Freedom from Saddam was the greatest need of the Shia of the south — and, thank God, they have it. Beyond that freedom, they crave tradition and want to live under Islamic law. They want the Koran to be their constitution.

This is why Iraq is no longer stable as a whole. Saddam’s fellow Sunni know they count for just a fifth of the country. So they fear the other four in five Iraqis would be happy to push them into the desert and let them bake for Saddam’s sins.

The Sunnis cannot take a chance on others’ goodwill. As a result, some kind of partition of my country may sadly be inevitable. But a sectarian partition will solve nothing.

Imagine what such a partition would do. The Shia would drive the Sunni out of Baghdad. Deprived of oil and commercial resources, the Sunni would become a vast guerilla camp beyond the limits of the Shia state.

The Sunni would smolder with resentment toward it — and give the Shia no peace. The blood would never stop flowing in our lifetimes. Is there a third solution?

Perhaps it is time for my followers in Baghdad to separate from the Shia in the south. They may find more security on their own than in a unified state where they are part of a fruitless majority.

The Sunni do not strike the Shia of Sadr City because of who they are, but because there are so many millions of Shia beyond Baghdad. The Sunni will never give Sadr City peace — as long as it represents the tip of a long Shia knife pointed at the Sunni heartland.

So let us separate the Shia of the south from the rest of Iraq.
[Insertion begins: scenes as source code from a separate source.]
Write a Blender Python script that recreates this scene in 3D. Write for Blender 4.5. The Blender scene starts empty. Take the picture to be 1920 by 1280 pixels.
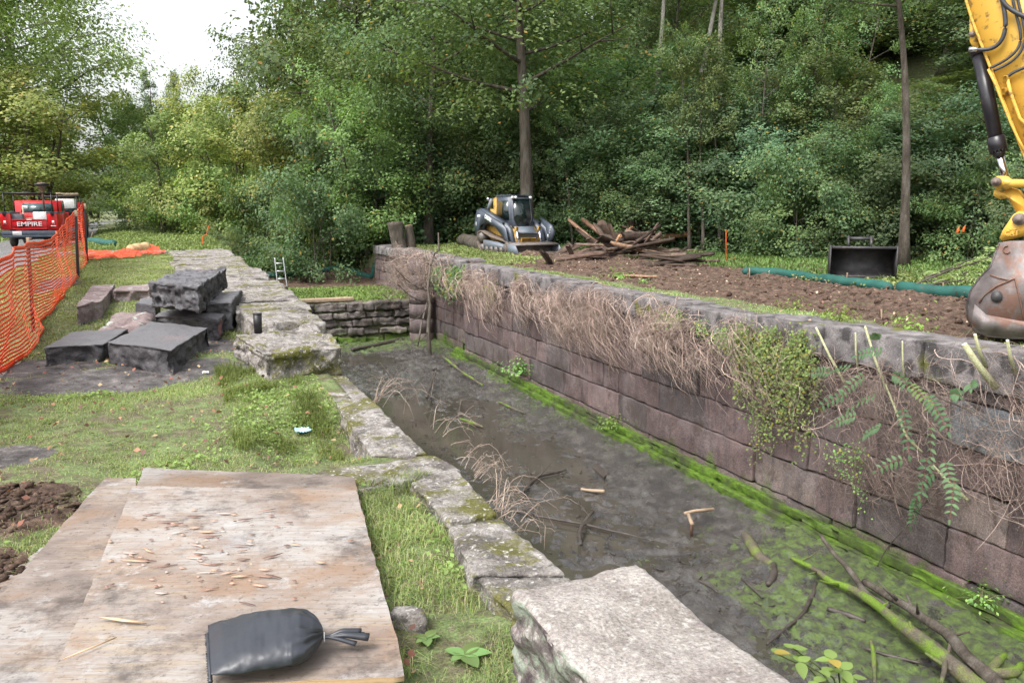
import bpy, math, random
import numpy as np
from mathutils import Vector, Matrix
R_ = math.radians
random.seed(7); rng = np.random.default_rng(7)
sc = bpy.context.scene
COL = sc.collection
# ------------------------------------------------------------------ camera, world, sun
F_PX, HOR, VPX, CAM_H = 1550.0, 395.0, 310.0, 1.6
PITCH = math.atan((640-HOR)/F_PX)
YAW = math.atan((960-VPX)/math.hypot(F_PX, 640-HOR))
Fv = np.array([math.sin(YAW)*math.cos(PITCH), math.cos(YAW)*math.cos(PITCH), -math.sin(PITCH)])
Rv = np.array([math.cos(YAW), -math.sin(YAW), 0.0]); Uv = np.cross(Rv, Fv)
CAM = np.array([0, 0, CAM_H])
cd = bpy.data.cameras.new('camera'); co = bpy.data.objects.new('camera', cd); COL.objects.link(co); sc.camera = co
co.location = CAM; co.rotation_euler = (math.pi/2-PITCH, 0, -YAW)
cd.sensor_fit = 'HORIZONTAL'; cd.sensor_width = 36; cd.lens = F_PX/1920*36; cd.clip_start = 0.05; cd.clip_end = 3000
SUN_EL, SUN_AZ = R_(55), R_(-115)
w = bpy.data.worlds.new("World"); sc.world = w; w.use_nodes = True
nt = w.node_tree; bg = nt.nodes['Background']
sky = nt.nodes.new('ShaderNodeTexSky'); sky.sky_type = 'NISHITA'; sky.sun_disc = False
sky.sun_elevation = SUN_EL; sky.sun_rotation = SUN_AZ; sky.air_density = 1.2; sky.dust_density = 4.0; sky.ozone_density = 1.0
hs = nt.nodes.new('ShaderNodeHueSaturation'); hs.inputs['Saturation'].default_value = 0.22; hs.inputs['Value'].default_value = 1.0
nt.links.new(sky.outputs[0], hs.inputs['Color']); nt.links.new(hs.outputs[0], bg.inputs[0]); bg.inputs[1].default_value = 0.15
sl = bpy.data.lights.new('sun', 'SUN'); sl.energy = 1.3; sl.angle = R_(25); sl.color = (1, .97, .92)
so = bpy.data.objects.new('sun', sl); COL.objects.link(so)
sd = Vector((math.sin(SUN_AZ)*math.cos(SUN_EL), math.cos(SUN_AZ)*math.cos(SUN_EL), math.sin(SUN_EL)))
so.rotation_euler = sd.to_track_quat('Z', 'Y').to_euler(); so.location = (0, 0, 30)
vs = sc.view_settings; vs.view_transform = 'Standard'; vs.look = 'None'; vs.exposure = 1.15; vs.gamma = 1
sc.render.engine = 'CYCLES'; cy = sc.cycles
cy.max_bounces = 6; cy.diffuse_bounces = 3; cy.glossy_bounces = 3; cy.transmission_bounces = 4; cy.transparent_max_bounces = 8
cy.use_denoising = True
# ------------------------------------------------------------------ picture <-> world helpers
def ray(px, py):
    return Fv + (px-960)/F_PX*Rv + (640-py)/F_PX*Uv
def onz(px, py, z):
    r = ray(px, py); return CAM + r*((z-CAM_H)/r[2])
def onx(px, py, X):
    r = ray(px, py); return CAM + r*(X/r[0])
def ony(px, py, Y):
    r = ray(px, py); return CAM + r*(Y/r[1])
def ond(px, py, D):
    return CAM + ray(px, py)*D
def ong(px, py, dz=0.0):
    r = ray(px, py); t = 1.0
    for _ in range(400):
        p = CAM + r*t
        if p[2] < gz(p[0], p[1])+dz: break
        t *= 1.02
    lo, hi = t/1.02, t
    for _ in range(18):
        m = (lo+hi)/2; p = CAM+r*m
        if p[2] < gz(p[0], p[1])+dz: hi = m
        else: lo = m
    return CAM+r*hi
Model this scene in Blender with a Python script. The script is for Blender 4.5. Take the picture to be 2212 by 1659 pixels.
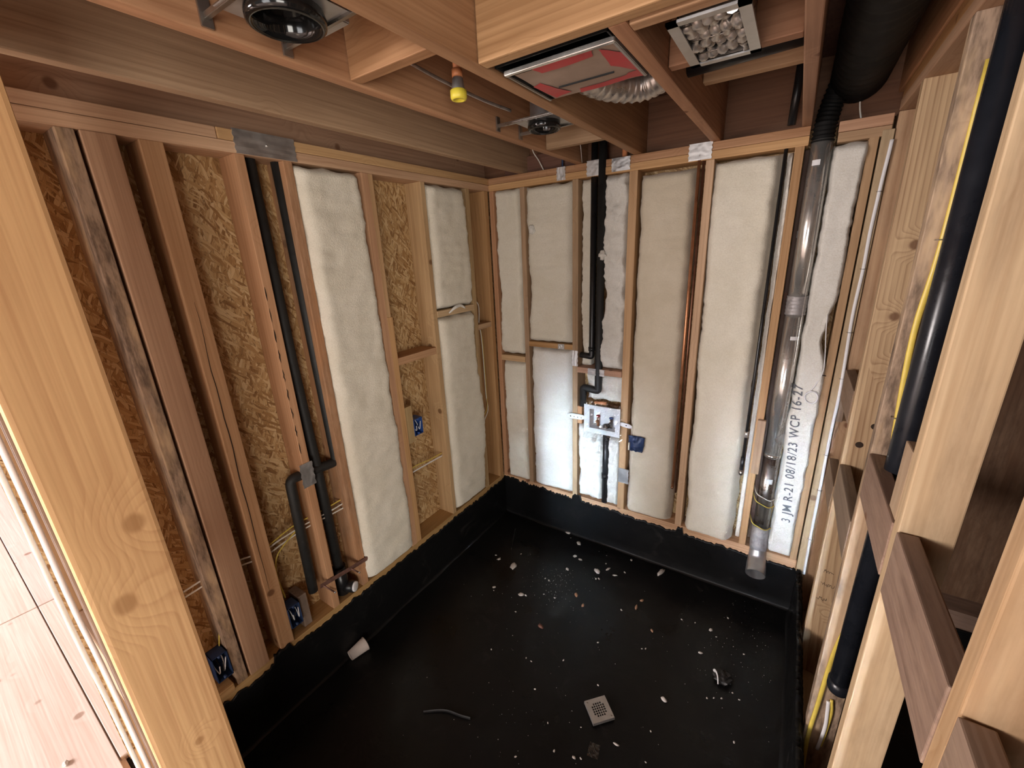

The Shia in the south would be content — they could live under sharia as they wish.

And the state to the north would still include much of the beauty and strength of Iraq — almost all of the Sunni Arabs and the Kurds, the Shia of Sadr City, and roughly another million Shia near Baghdad.
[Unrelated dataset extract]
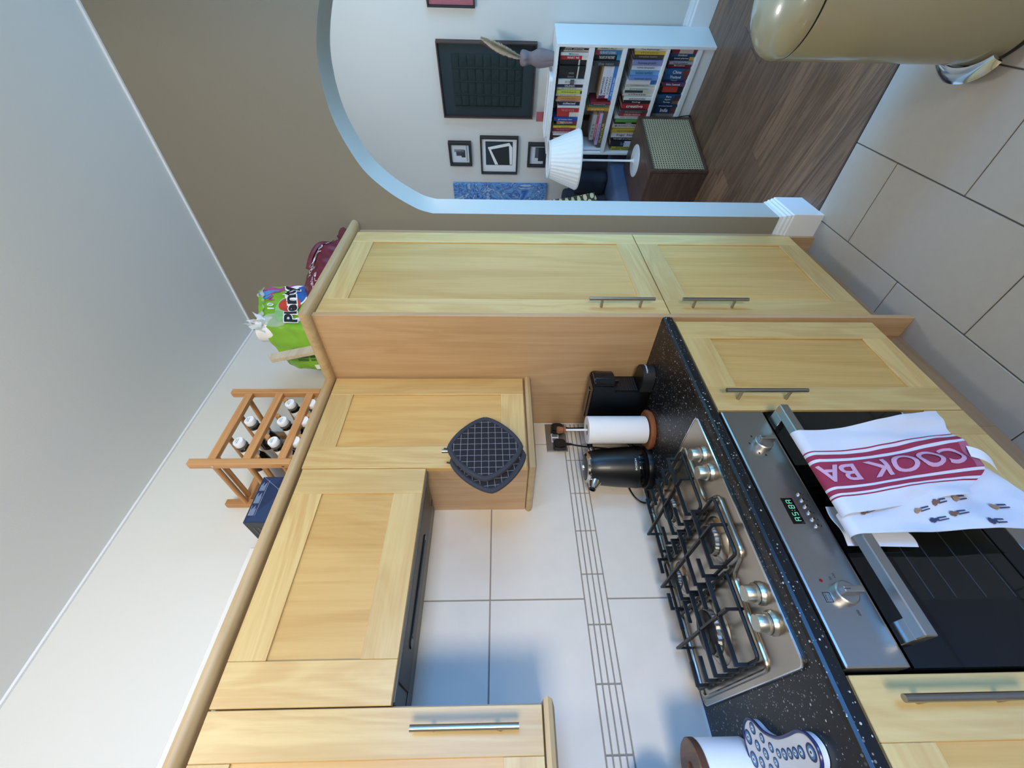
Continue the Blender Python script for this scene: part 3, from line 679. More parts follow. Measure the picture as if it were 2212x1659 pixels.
text('BOSCH', kt, WINK, (0, 0, 0), (0, 1, 0), (0, 0, 1), .042, .0062, 'lettering', kmap, bold=.01)
tag(obj('kettle_cable', tube(B(), curve([(-1.388, .800, .8965), (-1.40, .77, .8975), (-1.405, .757, .905), (-1.406, .763, .925), (-1.408, .79, .944), (-1.407, .835, .955), (-1.405, .88, .94)], 6), .0032, 8), BLACK, None, True), 'black flex looping out behind the kettle against the tiles', 'cable')
# coffee machine
cm = thing('coffee_machine', (-1.18, 1.08, ZW), 'slim black capsule coffee machine against the tall cabinet side', 'coffee machine')
cb = [(-1.295, .005), (-1.10, .005), (-1.10, .135), (-1.075, .14), (-1.070, .205), (-1.078, .216), (-1.285, .214), (-1.298, .20)]
obj('body', prism(B(), [(a, ZW+b) for a, b in cb], 1.036, 1.122, XZ), mat('machine_black', '#040405', 0.42, spec=.3), cm)
obj('top_cover', bx(-1.28, -1.085, 1.040, 1.118, ZW+.2155, ZW+.2195, .0015), mat('machine_grey', '#26262a', 0.25), cm)
obj('lever', bx(-1.272, -1.12, 1.068, 1.090, ZW+.2195, ZW+.2225, .001), mat('lever_chrome', '#77736c', 0.25, 1.0), cm)
hdp = [(0.0, .0), (.026, 0), (.0335, .004), (.0335, .0)]
bm = prism(B(), [(-1.09+.025*0, 0)] and [(-1.10, 1.041), (-1.066, 1.043), (-1.056, 1.055), (-1.052, 1.079), (-1.056, 1.103), (-1.066, 1.115), (-1.10, 1.117)], ZW+.138, ZW+.213, XY)
bmesh.ops.bevel(bm, geom=bm.edges[:], offset=.004, segments=2, affect='EDGES'); obj('brew_head', bm, mat('head_gloss', '#2b2b2f', 0.14, .6), cm, True)
obj('spout', bx(-1.088, -1.07, 1.07, 1.088, ZW+.118, ZW+.138, .002), BLACK, cm)
obj('splash_panel', bx(-1.10, -1.0965, 1.046, 1.112, ZW+.05, ZW+.132), BLACKM, cm)
for i in range(9): obj('rib', bx(-1.0965, -1.0955, 1.048, 1.110, ZW+.055+.0085*i, ZW+.059+.0085*i), BLACK, cm)
tp = [(-1.10, 1.038)] + [(-1.058+.046*math.sin(PI*i/14), 1.079-.043*math.cos(PI*i/14)) for i in range(15)] + [(-1.10, 1.120)]
tr = obj('drip_tray', prism(B(), tp, ZW+.001, ZW+.044, XY), BLACKM, cm, True)
obj('grid', prism(B(), [(a*.96-1.06*.04, 1.079+(b-1.079)*.88) for a, b in tp], ZW+.044, ZW+.0455, XY), BLACK, cm)
def cmap(a, b):
    t = PI*.50 + a/.045; return Vector((-1.058+.0466*math.sin(t), 1.079-.0436*math.cos(t), ZW+.030+b))
text('NESPRESSO', cm, WINK, (0, 0, 0), (0, 1, 0), (0, 0, 1), .05, .0055, 'lettering', cmap, bold=.01)
# double socket, plugs and cables
sk_ = thing('double_socket', (-1.416, 1.07, 1.17), 'brushed steel double wall socket beside the tall cabinet', 'socket')
obj('face_plate', bx(-1.4198, -1.414, .998, 1.143, 1.169, 1.256, .0015), mat('steel_plate', '#8d867c', 0.4, .8), sk_)
for y in (1.053, 1.0745):
    s_ = obj('switch_surround', bx(-1.414, -1.4085, y-.0105, y+.0105, 1.203, 1.234, .001), WHITEP, sk_); obj('rocker', bx(-1.4085, -1.4065, y-.0075, y+.0075, 1.2065, 1.2305, .001), mat('rocker_grey', '#6d6b66', 0.4), s_)
def plug(y, z, label, path):
    p = thing('plug', (-1.40, y, z-.025), label, 'plug')
    P = [(y-.024, z-.010), (y-.018, z-.025), (y+.018, z-.025), (y+.024, z-.010), (y+.024, z+.012), (y+.016, z+.025), (y-.016, z+.025), (y-.024, z+.012)]
    bm = prism(B(), P, -1.4138, -1.385, YZ); bmesh.ops.bevel(bm, geom=bm.edges[:], offset=.004, segments=2, affect='EDGES'); obj('housing', bm, BLACK, p, True)
    obj('strain_relief', cyl(B(), (-1.395, y, z-.024), (-1.396, y+.0, z-.050), .0065, .0045, 10), BLACK, p, True)
    obj('cable', tube(B(), curve([(-1.396, y, z-.045)]+path, 6), .0033, 8), BLACK, p, True)
plug(1.104, 1.207, 'black plug in the right half of the steel wall socket', [(-1.398, 1.107, 1.11), (-1.395, 1.110, 1.05), (-1.36, 1.108, .98), (-1.30, 1.10, .95)])
plug(1.020, 1.204, 'black plug in the left half of the steel wall socket', [(-1.400, 1.014, 1.12), (-1.402, 1.008, 1.06), (-1.405, 1.0, .99), (-1.405, .97, .93), (-1.40, .93, .8965)])
# white pot with a wooden lid, utensils, spoon rest (picture edge)
pc_ = (-1.256, .013)
pt = thing('storage_pot', (*pc_, ZW), 'white enamel pot with a wooden lid near the spoon rest', 'pot')
obj('pot', lathe(B(), [(0, 0), (.062, 0), (.066, .004), (.066, .108), (.064, .111), (.060, .108), (.060, .02), (0, .02)], (*pc_, ZW), n=48), mat('white_enamel', '#eceef2', 0.25), pt, True)
li = obj('lid', lathe(B(), [(0, .1085), (.056, .1085), (.0655, .112), (.066, .128), (.063, .131), (.026, .131), (.024, .124), (0, .123)], (*pc_, ZW), n=44), WA, pt, True, label='acacia wood lid with a sunk grip')
obj('bark_edge', lathe(B(), [(.0605, .113), (.0668, .114), (.0672, .1205), (.0668, .127), (.0655, .128)], (*pc_, ZW), n=44, fr=lambda t, h: 1+.006*math.sin(t*60)), mat('bark', '#5b3a29', 0.8), li, True)
uh = (-1.335, -.085)
ut = thing('utensil_holder', (*uh, ZW), 'grey utensil holder by the wall left of the white pot, beyond the frame edge', 'holder')
obj('cup', lathe(B(), [(0, 0), (.05, 0), (.055, .15), (.052, .15), (.047, .006), (0, .006)], (*uh, ZW), n=32), mat('grey_ceramic', '#8f8f92', 0.4), ut, True)
ut1 = thing('ladle', (-1.34, -.06, ZW+.01), 'grey ladle standing among the utensils at the frame edge', 'utensil')
obj('handle', tube(B(), curve([(-1.345, -.085, ZW+.012), (-1.347, -.06, 1.0), (-1.350, -.03, 1.10)], 5), .0055, 8), BLACKM, ut1, True)
obj('bowl', lathe(B(), [(0, 0), (.016, .003), (.027, .012), (.030, .022), (.028, .022), (.024, .012), (0, .004)], (-1.352, -.012, 1.10), (.75, -.55, .35), 26), mat('grey_nylon', '#8d9197', 0.45), ut1, True)
ut2 = thing('spatula', (-1.32, -.06, ZW+.01), 'dark blue spatula with a wooden handle among the utensils', 'utensil')
obj('handle', tube(B(), [(-1.325, -.08, ZW+.012), (-1.315, -.03, 1.035)], .006, 8), WT, ut2, True)
bm = prism(B(), [(-.018, 0), (.018, 0), (.024, .02), (.024, .06), (.016, .075), (-.016, .075), (-.024, .06), (-.024, .02)], -.003, .003, lambda a, b, h: (-1.315+.4*a+h*.9-.02*b, -.03+.9*a-h*.4+.35*b, 1.03+b)); obj('blade', bm, mat('navy_silicone', '#1d2733', 0.5), ut2)
ut3 = thing('knife', (-1.36, -.06, ZW+.01), 'thin dark blade standing against the tiles behind the ladle', 'utensil')
obj('blade', prism(B(), [(-.008, 0), (.008, 0), (.001, .12), (-.002, .125)], -.001, .001, lambda a, b, h: (-1.385+h, -.015+a+.1*b, 1.05+b)), BLACKM, ut3); obj('handle', tube(B(), [(-1.37, -.08, ZW+.012), (-1.385, -.015, 1.06)], .006, 8), BLACK, ut3, True)
# evil-eye spoon rest
half = [(-1.198, .038), (-1.194, .066), (-1.180, .088), (-1.155, .100), (-1.130, .096), (-1.105, .078), (-1.080, .068), (-1.050, .062), (-1.010, .063), (-.975, .066), (-.950, .062), (-.934, .050), (-.929, .038)]
yc = .036; half = [(a, b) for a, b in half]
outl = [Vector((a, b, 0)) for a, b in half] + [Vector((a, 2*yc-b, 0)) for a, b in half[::-1]][1:-1]
oc = curve(outl+[outl[0]], 4)[:-1]; poly = [(p.x, p.y) for p in oc]
srt = thing('spoon_rest', (-1.07, yc, ZW), 'white ceramic spoon rest patterned with blue eyes, left of the hob', 'spoon rest')
bm = prism(B(), poly, ZW+.001, ZW+.016, XY); obj('dish', bm, mat('white_ceramic', '#e6e8ec', 0.2), srt)
obj('rim', tube(B(), [(a, b, ZW+.015) for a, b in poly]+[(poly[0][0], poly[0][1], ZW+.015)], .0032, 8), mat('navy_glaze', '#2a2f62', 0.25), srt, True)
EYE = [mat('eye_navy', '#1c2f5e', 0.25), mat('eye_blue', '#4d86b4', 0.25), mat('eye_white', '#dfe8f0', 0.25), INK]
def eye(x, y, r):
    e = None
    for k, (q, m_) in enumerate(zip((1, .72, .42, .16), EYE)):
        o_ = obj('eye_motif' if k == 0 else ['', 'iris', 'white', 'pupil'][k], lathe(B(), [(0, .0166+.0003*k), (r*q*.98, .0166+.0003*k), (r*q, .0160+.0003*k)], (x+.0012*k*0, y, ZW), n=20), m_, e if e else srt)
        e = e or o_
for x, y, r in ((-1.172, .072, .0135), (-1.178, .036, .014), (-1.170, .000, .0135), (-1.140, .084, .011), (-1.145, -.014, .011), (-.951, .036, .0135), (-.983, .038, .010), (-1.004, .038, .009), (-1.024, .038, .0088), (-1.045, .038, .0092),
                (-1.142, .056, .0098), (-1.147, .030, .0098), (-1.140, .010, .009), (-1.112, .066, .0085), (-1.118, .042, .0098), (-1.115, .018, .0095), (-1.088, .050, .0085), (-1.088, .028, .0085), (-1.066, .040, .0078)): eye(x, y, r)
# ------------------------------------------------------------------ pot holders on the narrow cabinet handle
def quilt_mat():
    m = mat('quilted_denim', '#3b3d47', 0.95, var=.12, vscale=60, bump=.3, bscale=700); n = m.node_tree; L = n.links; b = n.nodes['Principled BSDF']
    uv = n.nodes.new('ShaderNodeUVMap'); sx = n.nodes.new('ShaderNodeSeparateXYZ'); L.new(uv.outputs[0], sx.inputs[0]); prev = None
    for k in (0, 1):
        a = n.nodes.new('ShaderNodeMath'); a.operation = 'MULTIPLY'; a.inputs[1].default_value = 11; L.new(sx.outputs[k], a.inputs[0])
        f = n.nodes.new('ShaderNodeMath'); f.operation = 'FRACT'; L.new(a.outputs[0], f.inputs[0])
        l = n.nodes.new('ShaderNodeMath'); l.operation = 'LESS_THAN'; l.inputs[1].default_value = .065; L.new(f.outputs[0], l.inputs[0])
        if prev:
            x = n.nodes.new('ShaderNodeMath'); x.operation = 'MAXIMUM'; L.new(prev.outputs[0], x.inputs[0]); L.new(l.outputs[0], x.inputs[1]); prev = x
        else: prev = l
    mx = n.nodes.new('ShaderNodeMix'); mx.data_type = 'RGBA'; src = b.inputs['Base Color'].links[0].from_socket; L.new(src, mx.inputs[6]); mx.inputs[7].default_value = lin('#b9b8be'); L.new(prev.outputs[0], mx.inputs[0]); L.new(mx.outputs[2], b.inputs['Base Color'])
    return m
QM = quilt_mat(); BIND = mat('binding_denim', '#3a3c46', 0.95, bump=.3, bscale=600)
def pot_holder(cy, cz, x, rot, label, lean=0.0):
    t = thing('pot_holder', (x, cy, cz-.12), label, 'pot holder', 'pot holders on the cabinet handle')
    def edge(a):
        c, s = math.cos(a), math.sin(a); r = (abs(c)**1.42+abs(s)**1.42)**(-1/1.42); return r*c*.114, r*s*.112
    def P(u, v, off=0.0):
        a, b = 2*u-1, 2*v-1
        # square -> rounded diamond
        rr_ = max(abs(a), abs(b)); ang = math.atan2(b, a); ex, ez = edge(ang); y, z = ex*rr_, ez*rr_
        puff = .0035*abs(math.sin(11*PI*(y/.24+.5)))*abs(math.sin(11*PI*(z/.24+.5)))*(1-rr_**6)
        yy = cy+y*math.cos(rot)-z*math.sin(rot); zz = cz+y*math.sin(rot)+z*math.cos(rot)
        return (x+off+puff+lean*z, yy, zz), (y/.24+.5, z/.24+.5)
    bm = B(); uv = bm.loops.layers.uv.verify(); N = 40
    V = [[bm.verts.new(P(i/N, j/N, .004)[0]) for j in range(N+1)] for i in range(N+1)]
    for i in range(N):
        for j in range(N):
            f = bm.faces.new((V[i][j], V[i+1][j], V[i+1][j+1], V[i][j+1]))
            for l, (p, q) in zip(f.loops, ((i, j), (i+1, j), (i+1, j+1), (i, j+1))): l[uv].uv = P(p/N, q/N)[1]
    bmesh.ops.solidify(bm, geom=bm.faces[:], thickness=.008); obj('pad', bm, QM, t, True)
    ring = []
    for k in range(64):
        a = 2*PI*k/64; y, z = edge(a); ring.append((x+.001+lean*z, cy+y*math.cos(rot)-z*math.sin(rot), cz+y*math.sin(rot)+z*math.cos(rot)))
    bm = tube(B(), ring+[ring[0]], .0085, 8, False); bmesh.ops.remove_doubles(bm, verts=bm.verts[:], dist=1e-5)
    obj('binding', bm, BIND, t, True)
    top = Vector((x, cy-.108*math.sin(rot)*1, cz+.110*math.cos(rot)))
    obj('hanging_loop', tube(B(), curve([top+Vector((0, -.006, -.004)), top+Vector((.004, -.004, .012)), top+Vector((.0, .0, .018)), top+Vector((-.008, .004, .010)), top+Vector((-.006, .006, -.004))], 5), .0028, 8), BIND, t, True)
    return t
pot_holder(.772, 1.498, -1.072, .03, 'front quilted dark grey pot holder with white stitching on the handle', .02)
pot_holder(.742, 1.488, -1.090, .12, 'rear quilted dark grey pot holder, mostly hidden behind the front one', .01)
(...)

So the northern state would be approximately 40% Sunni Arab, 40% Kurdish and 20% Shia. No group could dominate, and the Sunni would have the plurality they believe they need for protection.

Nor do I fear for my people in Sadr City. They would go from being part of a fruitless majority to being part of a minority. But they would be a powerful minority.

Neither Kurds nor Sunni could win an election without them. Like the religious parties of Israel, the Shia of Sadr City would probably always be in power. And perhaps, insh’allah, my role would be to lead and protect them.